I see it in the comments. Every time someone points out what’s happening in software engineering right now—the quiet collapse of the middle, the rise of AI-powered developers, the shrinking need for entry-level engineers—people resist.
I get it.
Three years ago, I would have spent an hour on something that today takes me five minutes. Not because I got better, but because my tools did. Two months ago, I watched an AI generate a specialized Spark/Databricks solution that would have taken a senior engineer a full day to write. Not just something passable. Something flawless.
This is where we are now.
If you’re not using AI in your daily work, you’re already behind. If you’re still writing code like it’s 2020, you’re competing against people who can ship 10x faster, who don’t waste time on what can be automated, who understand that AI isn’t just a tool—it’s leverage.
Yet, people fight it.
They get angry at those who embrace AI, as if refusing to use it is some kind of moral stand. They try to rationalize why their job is different, why their skills won’t be automated.

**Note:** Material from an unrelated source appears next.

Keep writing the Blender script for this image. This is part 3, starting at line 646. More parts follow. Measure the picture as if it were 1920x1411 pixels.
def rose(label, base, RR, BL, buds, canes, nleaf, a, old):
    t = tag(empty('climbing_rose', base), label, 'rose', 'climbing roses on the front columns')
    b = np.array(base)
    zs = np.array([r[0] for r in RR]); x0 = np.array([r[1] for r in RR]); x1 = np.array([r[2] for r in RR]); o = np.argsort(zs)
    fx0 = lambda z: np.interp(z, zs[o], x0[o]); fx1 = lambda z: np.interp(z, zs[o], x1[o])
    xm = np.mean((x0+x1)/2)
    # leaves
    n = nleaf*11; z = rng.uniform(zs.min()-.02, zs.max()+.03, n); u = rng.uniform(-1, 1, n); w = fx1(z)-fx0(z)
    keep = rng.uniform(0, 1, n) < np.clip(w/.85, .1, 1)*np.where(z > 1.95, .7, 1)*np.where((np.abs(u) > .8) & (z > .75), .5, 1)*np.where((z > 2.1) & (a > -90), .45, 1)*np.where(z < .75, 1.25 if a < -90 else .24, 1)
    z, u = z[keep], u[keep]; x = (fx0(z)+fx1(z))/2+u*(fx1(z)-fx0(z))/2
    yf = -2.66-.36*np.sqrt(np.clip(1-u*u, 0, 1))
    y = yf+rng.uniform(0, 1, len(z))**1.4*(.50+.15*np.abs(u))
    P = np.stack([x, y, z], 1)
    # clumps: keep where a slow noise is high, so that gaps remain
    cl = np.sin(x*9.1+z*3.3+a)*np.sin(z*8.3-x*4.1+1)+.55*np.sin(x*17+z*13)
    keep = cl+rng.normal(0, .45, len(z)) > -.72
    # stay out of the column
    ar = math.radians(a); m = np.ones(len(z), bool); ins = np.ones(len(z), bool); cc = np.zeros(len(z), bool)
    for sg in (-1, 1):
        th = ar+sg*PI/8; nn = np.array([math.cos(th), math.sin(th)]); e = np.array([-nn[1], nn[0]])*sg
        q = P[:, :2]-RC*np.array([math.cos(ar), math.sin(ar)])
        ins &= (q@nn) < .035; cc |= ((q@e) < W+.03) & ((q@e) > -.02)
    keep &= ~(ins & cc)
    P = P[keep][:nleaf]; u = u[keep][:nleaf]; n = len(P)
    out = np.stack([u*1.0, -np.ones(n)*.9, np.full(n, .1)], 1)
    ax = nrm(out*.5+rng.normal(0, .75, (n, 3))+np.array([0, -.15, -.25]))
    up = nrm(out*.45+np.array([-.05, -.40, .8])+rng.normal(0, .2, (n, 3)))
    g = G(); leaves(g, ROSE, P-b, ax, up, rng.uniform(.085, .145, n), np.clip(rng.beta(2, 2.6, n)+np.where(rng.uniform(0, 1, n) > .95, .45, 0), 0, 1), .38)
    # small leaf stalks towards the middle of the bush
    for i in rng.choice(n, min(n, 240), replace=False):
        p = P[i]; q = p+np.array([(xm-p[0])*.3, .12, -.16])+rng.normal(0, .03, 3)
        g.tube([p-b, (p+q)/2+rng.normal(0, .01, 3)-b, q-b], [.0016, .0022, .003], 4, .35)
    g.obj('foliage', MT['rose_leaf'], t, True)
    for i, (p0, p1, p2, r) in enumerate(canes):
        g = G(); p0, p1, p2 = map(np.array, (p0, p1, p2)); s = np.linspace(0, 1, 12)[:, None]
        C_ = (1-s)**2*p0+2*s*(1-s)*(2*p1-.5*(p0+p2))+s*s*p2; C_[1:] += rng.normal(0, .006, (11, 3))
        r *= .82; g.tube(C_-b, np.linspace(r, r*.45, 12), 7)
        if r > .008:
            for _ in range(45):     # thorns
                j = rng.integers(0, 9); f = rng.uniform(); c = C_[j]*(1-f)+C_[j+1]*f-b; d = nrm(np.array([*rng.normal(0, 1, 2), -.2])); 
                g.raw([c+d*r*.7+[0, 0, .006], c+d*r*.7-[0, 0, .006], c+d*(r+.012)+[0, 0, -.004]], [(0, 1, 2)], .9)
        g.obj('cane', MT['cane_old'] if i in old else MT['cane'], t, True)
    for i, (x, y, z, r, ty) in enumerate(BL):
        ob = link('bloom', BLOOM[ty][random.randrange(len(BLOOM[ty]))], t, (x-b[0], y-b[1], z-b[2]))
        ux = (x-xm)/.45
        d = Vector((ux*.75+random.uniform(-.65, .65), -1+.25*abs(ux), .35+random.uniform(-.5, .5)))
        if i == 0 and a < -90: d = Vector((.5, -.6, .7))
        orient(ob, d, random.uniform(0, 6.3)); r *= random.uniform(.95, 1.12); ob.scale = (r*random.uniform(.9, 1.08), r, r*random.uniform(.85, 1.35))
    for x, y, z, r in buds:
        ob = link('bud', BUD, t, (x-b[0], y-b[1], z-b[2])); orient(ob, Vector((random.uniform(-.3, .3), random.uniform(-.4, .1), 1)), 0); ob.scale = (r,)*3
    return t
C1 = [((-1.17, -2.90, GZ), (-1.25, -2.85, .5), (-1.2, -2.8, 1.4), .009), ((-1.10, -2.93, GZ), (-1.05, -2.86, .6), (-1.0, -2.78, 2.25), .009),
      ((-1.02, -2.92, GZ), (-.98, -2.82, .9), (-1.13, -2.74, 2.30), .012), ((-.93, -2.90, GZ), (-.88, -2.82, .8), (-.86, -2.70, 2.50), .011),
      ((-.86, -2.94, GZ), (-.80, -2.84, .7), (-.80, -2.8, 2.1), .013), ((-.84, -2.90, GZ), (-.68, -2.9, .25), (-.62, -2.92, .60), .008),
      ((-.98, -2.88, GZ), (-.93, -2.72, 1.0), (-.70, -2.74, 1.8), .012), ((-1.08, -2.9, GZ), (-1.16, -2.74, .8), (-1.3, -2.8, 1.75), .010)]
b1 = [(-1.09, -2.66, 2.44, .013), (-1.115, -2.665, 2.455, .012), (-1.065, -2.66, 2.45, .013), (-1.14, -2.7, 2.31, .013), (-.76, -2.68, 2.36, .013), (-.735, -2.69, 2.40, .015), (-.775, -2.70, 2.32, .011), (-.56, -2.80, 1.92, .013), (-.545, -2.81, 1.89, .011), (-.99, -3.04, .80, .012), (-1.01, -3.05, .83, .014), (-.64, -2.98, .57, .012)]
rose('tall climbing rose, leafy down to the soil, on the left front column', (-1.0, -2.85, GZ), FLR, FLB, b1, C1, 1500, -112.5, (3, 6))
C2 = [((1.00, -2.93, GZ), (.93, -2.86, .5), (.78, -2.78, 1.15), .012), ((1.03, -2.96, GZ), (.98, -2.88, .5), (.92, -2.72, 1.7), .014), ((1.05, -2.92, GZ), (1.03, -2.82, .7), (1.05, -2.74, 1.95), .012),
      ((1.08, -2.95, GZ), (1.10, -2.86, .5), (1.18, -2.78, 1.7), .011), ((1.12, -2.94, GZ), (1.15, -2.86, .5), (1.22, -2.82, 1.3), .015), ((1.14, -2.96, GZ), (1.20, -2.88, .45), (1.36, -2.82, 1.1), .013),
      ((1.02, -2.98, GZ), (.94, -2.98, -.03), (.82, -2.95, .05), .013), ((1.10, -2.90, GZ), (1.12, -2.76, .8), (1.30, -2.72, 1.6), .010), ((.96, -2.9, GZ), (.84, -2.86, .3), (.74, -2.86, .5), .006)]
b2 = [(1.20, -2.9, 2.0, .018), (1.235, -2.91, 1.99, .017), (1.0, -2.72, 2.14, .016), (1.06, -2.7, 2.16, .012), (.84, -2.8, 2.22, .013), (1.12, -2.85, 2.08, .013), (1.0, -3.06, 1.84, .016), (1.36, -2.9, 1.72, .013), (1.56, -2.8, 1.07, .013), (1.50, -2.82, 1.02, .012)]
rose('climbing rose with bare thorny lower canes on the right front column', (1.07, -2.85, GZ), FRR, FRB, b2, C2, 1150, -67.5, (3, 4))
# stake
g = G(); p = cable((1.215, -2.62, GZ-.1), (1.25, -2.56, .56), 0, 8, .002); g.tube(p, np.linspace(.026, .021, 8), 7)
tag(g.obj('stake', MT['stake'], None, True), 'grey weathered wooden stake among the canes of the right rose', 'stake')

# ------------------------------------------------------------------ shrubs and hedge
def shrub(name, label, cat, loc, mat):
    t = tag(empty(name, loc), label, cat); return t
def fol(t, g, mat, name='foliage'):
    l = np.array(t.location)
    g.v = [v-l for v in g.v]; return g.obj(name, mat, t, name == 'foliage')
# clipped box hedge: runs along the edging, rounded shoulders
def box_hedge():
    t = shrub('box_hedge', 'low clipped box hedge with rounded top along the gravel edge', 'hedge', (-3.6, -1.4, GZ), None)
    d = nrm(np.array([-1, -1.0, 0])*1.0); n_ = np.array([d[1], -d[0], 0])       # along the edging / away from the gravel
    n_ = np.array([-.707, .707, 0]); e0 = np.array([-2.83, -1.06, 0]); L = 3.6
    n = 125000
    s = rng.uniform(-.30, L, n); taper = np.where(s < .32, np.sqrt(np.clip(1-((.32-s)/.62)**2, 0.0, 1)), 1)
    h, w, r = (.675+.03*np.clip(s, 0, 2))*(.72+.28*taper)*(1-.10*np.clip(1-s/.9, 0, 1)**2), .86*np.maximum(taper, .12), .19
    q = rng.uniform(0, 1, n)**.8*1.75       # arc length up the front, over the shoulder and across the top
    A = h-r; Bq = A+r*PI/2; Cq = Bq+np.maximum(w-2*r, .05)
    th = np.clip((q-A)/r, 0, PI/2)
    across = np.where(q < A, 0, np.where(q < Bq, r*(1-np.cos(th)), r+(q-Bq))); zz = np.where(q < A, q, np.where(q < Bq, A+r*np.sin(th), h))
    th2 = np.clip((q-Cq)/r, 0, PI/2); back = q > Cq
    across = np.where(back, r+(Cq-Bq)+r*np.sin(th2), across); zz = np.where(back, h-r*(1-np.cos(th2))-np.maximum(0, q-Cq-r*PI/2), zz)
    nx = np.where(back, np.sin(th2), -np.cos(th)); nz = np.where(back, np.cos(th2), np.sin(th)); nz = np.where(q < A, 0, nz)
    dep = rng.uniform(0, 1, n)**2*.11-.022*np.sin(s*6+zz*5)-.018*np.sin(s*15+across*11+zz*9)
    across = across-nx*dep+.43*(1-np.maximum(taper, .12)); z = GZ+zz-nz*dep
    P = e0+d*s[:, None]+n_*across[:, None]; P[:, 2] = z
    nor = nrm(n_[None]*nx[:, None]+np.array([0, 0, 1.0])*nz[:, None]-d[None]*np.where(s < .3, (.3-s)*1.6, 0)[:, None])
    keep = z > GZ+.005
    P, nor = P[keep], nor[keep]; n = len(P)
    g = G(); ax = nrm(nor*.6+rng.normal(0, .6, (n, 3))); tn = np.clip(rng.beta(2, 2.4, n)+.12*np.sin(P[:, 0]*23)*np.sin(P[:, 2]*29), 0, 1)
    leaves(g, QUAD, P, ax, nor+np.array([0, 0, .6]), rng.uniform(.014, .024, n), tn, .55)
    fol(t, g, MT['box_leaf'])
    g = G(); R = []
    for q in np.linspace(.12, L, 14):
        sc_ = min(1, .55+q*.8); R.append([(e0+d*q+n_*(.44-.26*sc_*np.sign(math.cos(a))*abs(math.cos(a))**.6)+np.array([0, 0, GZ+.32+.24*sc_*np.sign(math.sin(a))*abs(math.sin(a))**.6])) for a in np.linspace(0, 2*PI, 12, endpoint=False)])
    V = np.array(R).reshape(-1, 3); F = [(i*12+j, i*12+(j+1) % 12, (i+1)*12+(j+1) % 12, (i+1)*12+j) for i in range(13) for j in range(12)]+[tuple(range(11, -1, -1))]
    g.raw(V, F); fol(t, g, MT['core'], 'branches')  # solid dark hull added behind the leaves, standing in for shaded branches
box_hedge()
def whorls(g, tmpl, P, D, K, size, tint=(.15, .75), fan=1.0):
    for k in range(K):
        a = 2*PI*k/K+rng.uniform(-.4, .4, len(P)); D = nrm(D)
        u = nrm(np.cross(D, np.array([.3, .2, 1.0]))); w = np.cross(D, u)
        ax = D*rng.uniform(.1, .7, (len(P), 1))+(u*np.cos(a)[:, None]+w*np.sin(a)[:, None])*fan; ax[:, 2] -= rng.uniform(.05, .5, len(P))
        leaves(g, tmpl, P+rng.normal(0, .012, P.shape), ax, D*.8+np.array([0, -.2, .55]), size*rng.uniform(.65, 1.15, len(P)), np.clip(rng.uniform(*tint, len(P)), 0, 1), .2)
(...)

They feel disillusioned when the thing they built a career on no longer holds the same value.
And then, eventually, they accept it.
Because they have to.
The middle is gone. The market doesn’t need “solid” engineers anymore. It needs elite engineers solving frontier problems and product builders who can move fast.
The question isn’t whether this shift is happening. The question is: Are you adapting?Where are you in the five stages?